In the cultural ambit of Islam, rabbinic Judaism encountered Greek philosophy as recovered and interpreted by Islamic commentators. Rabbinic intellectuals began to cultivate philosophy to defend Judaism against the polemics of Islamic theologians and to demonstrate to other Jews the rationality of their revealed faith and law. Medieval Jewish philosophy typically concerns the attributes of God, miracles, prophecy (revelation), and the rationality of the commandments. The most notable philosophical interpretations of Judaism were put forth by the 9th-century Babylonian gaon Saadia ben Joseph, by Judah Ha-Levi in the 12th century, and, preeminently, by Moses ben Maimon (Maimonides) in the 12th century (Guide for the Perplexed, c. 1190; trans. 1919).
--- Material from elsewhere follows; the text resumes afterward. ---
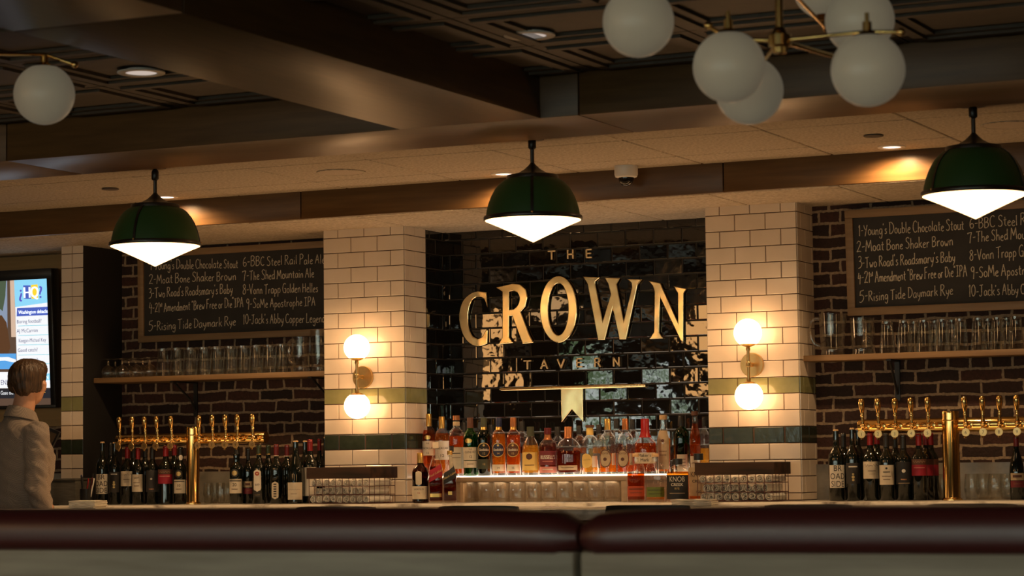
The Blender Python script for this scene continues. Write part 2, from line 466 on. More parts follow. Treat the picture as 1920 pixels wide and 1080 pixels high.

The exposure to systematic logic also affected rabbinic legal studies in the Muslim world and is evident in numerous posttalmudic codifications of Jewish law, the most famous being Maimonides' elegant Mishneh Torah.
Medieval Judaism developed two distinctive cultures, Sephardic (centered in Moorish Spain) and Ashkenazic (in the lands of the Holy Roman Empire. Philosophy and systematic legal codification were distinctly Sephardic activities and were opposed by the Ashkenazim, who preferred intensive study of the Babylonian Talmud. The great Rhineland school of Talmud commentary began with the 11th-century scholar Solomon ben Isaac (Rashi) of Troyes and continued with his grandsons and students, known as the tosaphists, who produced the literature of tosaphoth (“additions” to Rashi's Talmud commentary).
Throughout the medieval period, Judaism was continually revitalized by mystical and ethical-pietistic movements. The most significant of these were the 12th-century German Hasidic, or “pietist,” movement and the 13th-century Spanish Cabala, of which the most influential work was Sefer ha-zohar (The Book of Splendor) by Moses de León.
The Cabala is an esoteric theosophy, containing elements of Gnosticism and Neoplatonism, that describes the dynamic nature of the godhead and offers a powerful symbolic interpretation of the Torah and the commandments. It began in small, elite scholarly circles but became a major popular movement after the calamitous expulsion of the Jews from Catholic Spain in 1492.